Leave out every picture, then transcribe the rest of the listing exactly.
__________________________________________________
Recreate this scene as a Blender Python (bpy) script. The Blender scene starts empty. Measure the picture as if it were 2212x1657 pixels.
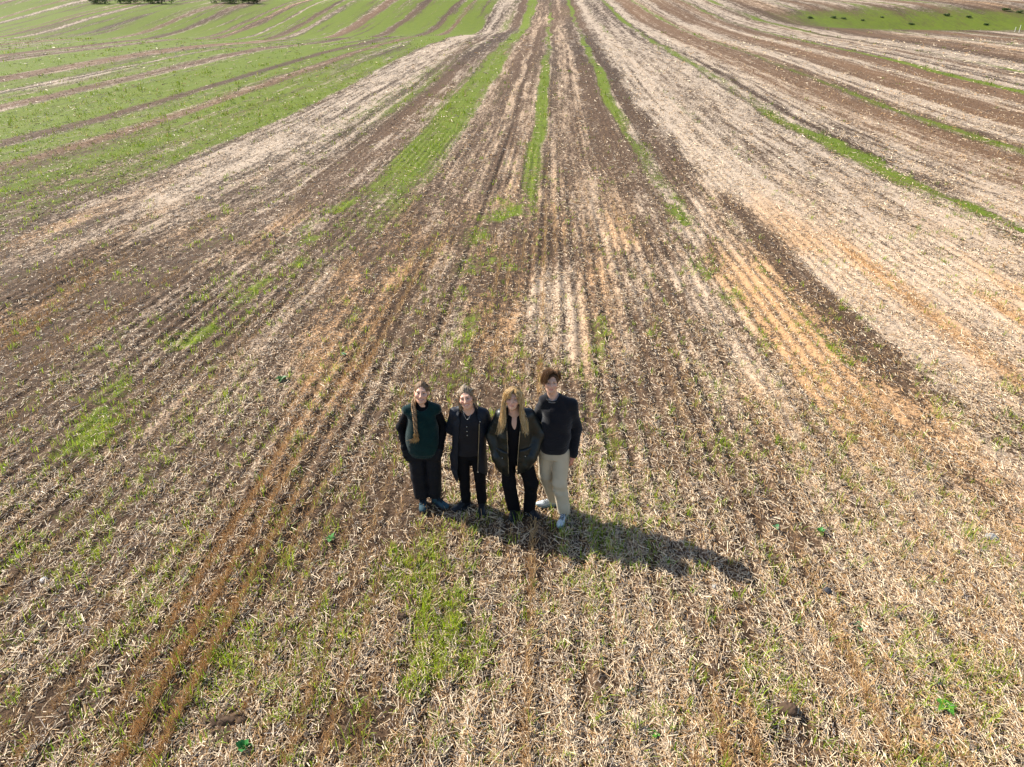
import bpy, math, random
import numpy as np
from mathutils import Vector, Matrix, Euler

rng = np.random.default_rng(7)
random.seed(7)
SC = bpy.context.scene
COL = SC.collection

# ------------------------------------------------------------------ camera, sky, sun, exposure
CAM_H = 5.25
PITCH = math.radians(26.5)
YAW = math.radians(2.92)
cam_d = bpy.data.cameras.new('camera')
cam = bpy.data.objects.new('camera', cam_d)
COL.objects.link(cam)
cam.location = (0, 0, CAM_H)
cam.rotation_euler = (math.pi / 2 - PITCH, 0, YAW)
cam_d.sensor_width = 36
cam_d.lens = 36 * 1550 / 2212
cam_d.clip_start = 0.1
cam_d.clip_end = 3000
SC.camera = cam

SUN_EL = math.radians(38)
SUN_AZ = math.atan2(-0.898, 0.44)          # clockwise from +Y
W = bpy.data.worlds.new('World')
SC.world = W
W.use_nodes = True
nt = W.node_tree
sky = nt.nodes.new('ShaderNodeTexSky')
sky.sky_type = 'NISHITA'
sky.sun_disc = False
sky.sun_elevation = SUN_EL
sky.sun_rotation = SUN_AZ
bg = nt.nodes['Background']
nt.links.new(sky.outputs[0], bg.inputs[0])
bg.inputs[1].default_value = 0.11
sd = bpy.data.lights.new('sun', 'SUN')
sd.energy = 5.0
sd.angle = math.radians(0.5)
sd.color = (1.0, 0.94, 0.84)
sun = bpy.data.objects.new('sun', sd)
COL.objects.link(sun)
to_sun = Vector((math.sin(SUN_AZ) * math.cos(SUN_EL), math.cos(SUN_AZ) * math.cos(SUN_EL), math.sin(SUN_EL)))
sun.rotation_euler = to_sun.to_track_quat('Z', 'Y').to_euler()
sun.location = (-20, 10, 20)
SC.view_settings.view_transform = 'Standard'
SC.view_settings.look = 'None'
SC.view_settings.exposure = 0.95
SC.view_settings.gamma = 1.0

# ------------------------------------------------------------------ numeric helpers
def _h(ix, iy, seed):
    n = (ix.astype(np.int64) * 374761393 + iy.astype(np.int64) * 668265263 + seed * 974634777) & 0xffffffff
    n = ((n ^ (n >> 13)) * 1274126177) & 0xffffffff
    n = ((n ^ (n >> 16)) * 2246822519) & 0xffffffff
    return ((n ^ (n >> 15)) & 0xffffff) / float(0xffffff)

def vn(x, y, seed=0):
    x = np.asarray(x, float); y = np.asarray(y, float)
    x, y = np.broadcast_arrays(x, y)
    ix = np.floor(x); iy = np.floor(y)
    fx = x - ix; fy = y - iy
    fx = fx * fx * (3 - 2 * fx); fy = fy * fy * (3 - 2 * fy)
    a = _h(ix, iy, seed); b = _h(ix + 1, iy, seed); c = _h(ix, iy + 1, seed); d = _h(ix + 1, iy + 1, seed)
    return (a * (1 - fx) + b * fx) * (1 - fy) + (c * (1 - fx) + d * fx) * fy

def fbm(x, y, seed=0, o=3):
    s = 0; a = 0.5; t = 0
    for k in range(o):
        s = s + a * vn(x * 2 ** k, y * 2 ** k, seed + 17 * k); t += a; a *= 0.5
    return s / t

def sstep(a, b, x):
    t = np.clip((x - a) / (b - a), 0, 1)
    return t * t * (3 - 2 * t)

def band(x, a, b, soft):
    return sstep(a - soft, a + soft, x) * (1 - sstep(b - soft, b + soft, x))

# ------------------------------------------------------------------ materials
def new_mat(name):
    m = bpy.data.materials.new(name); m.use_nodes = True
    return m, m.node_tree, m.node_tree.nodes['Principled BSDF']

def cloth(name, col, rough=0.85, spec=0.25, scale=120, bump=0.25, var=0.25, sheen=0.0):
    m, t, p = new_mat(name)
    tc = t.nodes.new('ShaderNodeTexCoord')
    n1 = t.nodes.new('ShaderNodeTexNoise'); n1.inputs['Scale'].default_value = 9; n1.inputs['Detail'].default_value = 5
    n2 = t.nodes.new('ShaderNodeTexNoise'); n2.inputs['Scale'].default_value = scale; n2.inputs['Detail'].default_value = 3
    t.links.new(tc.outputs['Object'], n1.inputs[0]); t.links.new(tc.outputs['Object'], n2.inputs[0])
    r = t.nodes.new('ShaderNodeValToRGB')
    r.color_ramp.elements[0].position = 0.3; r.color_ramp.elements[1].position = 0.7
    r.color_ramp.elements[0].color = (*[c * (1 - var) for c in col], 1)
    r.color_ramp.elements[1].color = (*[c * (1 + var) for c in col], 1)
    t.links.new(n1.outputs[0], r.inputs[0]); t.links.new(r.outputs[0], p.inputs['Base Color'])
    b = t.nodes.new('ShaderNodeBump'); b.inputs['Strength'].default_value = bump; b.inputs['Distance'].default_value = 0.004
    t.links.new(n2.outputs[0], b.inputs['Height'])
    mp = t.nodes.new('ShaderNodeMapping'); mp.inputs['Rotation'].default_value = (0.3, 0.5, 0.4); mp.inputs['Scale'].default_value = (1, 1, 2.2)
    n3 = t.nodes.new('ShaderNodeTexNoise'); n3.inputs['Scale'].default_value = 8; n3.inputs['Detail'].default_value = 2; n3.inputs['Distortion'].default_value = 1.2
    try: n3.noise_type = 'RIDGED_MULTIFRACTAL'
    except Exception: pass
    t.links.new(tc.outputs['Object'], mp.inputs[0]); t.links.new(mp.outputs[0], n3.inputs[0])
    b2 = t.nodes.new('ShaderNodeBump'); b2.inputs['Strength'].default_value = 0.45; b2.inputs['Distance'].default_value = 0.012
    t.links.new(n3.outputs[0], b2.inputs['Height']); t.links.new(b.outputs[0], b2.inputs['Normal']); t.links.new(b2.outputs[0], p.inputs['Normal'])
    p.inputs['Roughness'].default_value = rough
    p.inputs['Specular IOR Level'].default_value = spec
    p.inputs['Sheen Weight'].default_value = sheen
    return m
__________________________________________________
Written answer:
Recreate this scene as a Blender Python (bpy) script. The Blender scene starts empty. Measure the picture as if it were 2212x1657 pixels.
import bpy, math, random
import numpy as np
from mathutils import Vector, Matrix, Euler

rng = np.random.default_rng(7)
random.seed(7)
SC = bpy.context.scene
COL = SC.collection

# ------------------------------------------------------------------ camera, sky, sun, exposure
CAM_H = 5.25
PITCH = math.radians(26.5)
YAW = math.radians(2.92)
cam_d = bpy.data.cameras.new('camera')
cam = bpy.data.objects.new('camera', cam_d)
COL.objects.link(cam)
cam.location = (0, 0, CAM_H)
cam.rotation_euler = (math.pi / 2 - PITCH, 0, YAW)
cam_d.sensor_width = 36
cam_d.lens = 36 * 1550 / 2212
cam_d.clip_start = 0.1
cam_d.clip_end = 3000
SC.camera = cam

SUN_EL = math.radians(38)
SUN_AZ = math.atan2(-0.898, 0.44)          # clockwise from +Y
W = bpy.data.worlds.new('World')
SC.world = W
W.use_nodes = True
nt = W.node_tree
sky = nt.nodes.new('ShaderNodeTexSky')
sky.sky_type = 'NISHITA'
sky.sun_disc = False
sky.sun_elevation = SUN_EL
sky.sun_rotation = SUN_AZ
bg = nt.nodes['Background']
nt.links.new(sky.outputs[0], bg.inputs[0])
bg.inputs[1].default_value = 0.11
sd = bpy.data.lights.new('sun', 'SUN')
sd.energy = 5.0
sd.angle = math.radians(0.5)
sd.color = (1.0, 0.94, 0.84)
sun = bpy.data.objects.new('sun', sd)
COL.objects.link(sun)
to_sun = Vector((math.sin(SUN_AZ) * math.cos(SUN_EL), math.cos(SUN_AZ) * math.cos(SUN_EL), math.sin(SUN_EL)))
sun.rotation_euler = to_sun.to_track_quat('Z', 'Y').to_euler()
sun.location = (-20, 10, 20)
SC.view_settings.view_transform = 'Standard'
SC.view_settings.look = 'None'
SC.view_settings.exposure = 0.95
SC.view_settings.gamma = 1.0

# ------------------------------------------------------------------ numeric helpers
def _h(ix, iy, seed):
    n = (ix.astype(np.int64) * 374761393 + iy.astype(np.int64) * 668265263 + seed * 974634777) & 0xffffffff
    n = ((n ^ (n >> 13)) * 1274126177) & 0xffffffff
    n = ((n ^ (n >> 16)) * 2246822519) & 0xffffffff
    return ((n ^ (n >> 15)) & 0xffffff) / float(0xffffff)

def vn(x, y, seed=0):
    x = np.asarray(x, float); y = np.asarray(y, float)
    x, y = np.broadcast_arrays(x, y)
    ix = np.floor(x); iy = np.floor(y)
    fx = x - ix; fy = y - iy
    fx = fx * fx * (3 - 2 * fx); fy = fy * fy * (3 - 2 * fy)
    a = _h(ix, iy, seed); b = _h(ix + 1, iy, seed); c = _h(ix, iy + 1, seed); d = _h(ix + 1, iy + 1, seed)
    return (a * (1 - fx) + b * fx) * (1 - fy) + (c * (1 - fx) + d * fx) * fy

def fbm(x, y, seed=0, o=3):
    s = 0; a = 0.5; t = 0
    for k in range(o):
        s = s + a * vn(x * 2 ** k, y * 2 ** k, seed + 17 * k); t += a; a *= 0.5
    return s / t

def sstep(a, b, x):
    t = np.clip((x - a) / (b - a), 0, 1)
    return t * t * (3 - 2 * t)

def band(x, a, b, soft):
    return sstep(a - soft, a + soft, x) * (1 - sstep(b - soft, b + soft, x))

# ------------------------------------------------------------------ materials
def new_mat(name):
    m = bpy.data.materials.new(name); m.use_nodes = True
    return m, m.node_tree, m.node_tree.nodes['Principled BSDF']

def cloth(name, col, rough=0.85, spec=0.25, scale=120, bump=0.25, var=0.25, sheen=0.0):
    m, t, p = new_mat(name)
    tc = t.nodes.new('ShaderNodeTexCoord')
    n1 = t.nodes.new('ShaderNodeTexNoise'); n1.inputs['Scale'].default_value = 9; n1.inputs['Detail'].default_value = 5
    n2 = t.nodes.new('ShaderNodeTexNoise'); n2.inputs['Scale'].default_value = scale; n2.inputs['Detail'].default_value = 3
    t.links.new(tc.outputs['Object'], n1.inputs[0]); t.links.new(tc.outputs['Object'], n2.inputs[0])
    r = t.nodes.new('ShaderNodeValToRGB')
    r.color_ramp.elements[0].position = 0.3; r.color_ramp.elements[1].position = 0.7
    r.color_ramp.elements[0].color = (*[c * (1 - var) for c in col], 1)
    r.color_ramp.elements[1].color = (*[c * (1 + var) for c in col], 1)
    t.links.new(n1.outputs[0], r.inputs[0]); t.links.new(r.outputs[0], p.inputs['Base Color'])
    b = t.nodes.new('ShaderNodeBump'); b.inputs['Strength'].default_value = bump; b.inputs['Distance'].default_value = 0.004
    t.links.new(n2.outputs[0], b.inputs['Height'])
    mp = t.nodes.new('ShaderNodeMapping'); mp.inputs['Rotation'].default_value = (0.3, 0.5, 0.4); mp.inputs['Scale'].default_value = (1, 1, 2.2)
    n3 = t.nodes.new('ShaderNodeTexNoise'); n3.inputs['Scale'].default_value = 8; n3.inputs['Detail'].default_value = 2; n3.inputs['Distortion'].default_value = 1.2
    try: n3.noise_type = 'RIDGED_MULTIFRACTAL'
    except Exception: pass
    t.links.new(tc.outputs['Object'], mp.inputs[0]); t.links.new(mp.outputs[0], n3.inputs[0])
    b2 = t.nodes.new('ShaderNodeBump'); b2.inputs['Strength'].default_value = 0.45; b2.inputs['Distance'].default_value = 0.012
    t.links.new(n3.outputs[0], b2.inputs['Height']); t.links.new(b.outputs[0], b2.inputs['Normal']); t.links.new(b2.outputs[0], p.inputs['Normal'])
    p.inputs['Roughness'].default_value = rough
    p.inputs['Specular IOR Level'].default_value = spec
    p.inputs['Sheen Weight'].default_value = sheen
    return m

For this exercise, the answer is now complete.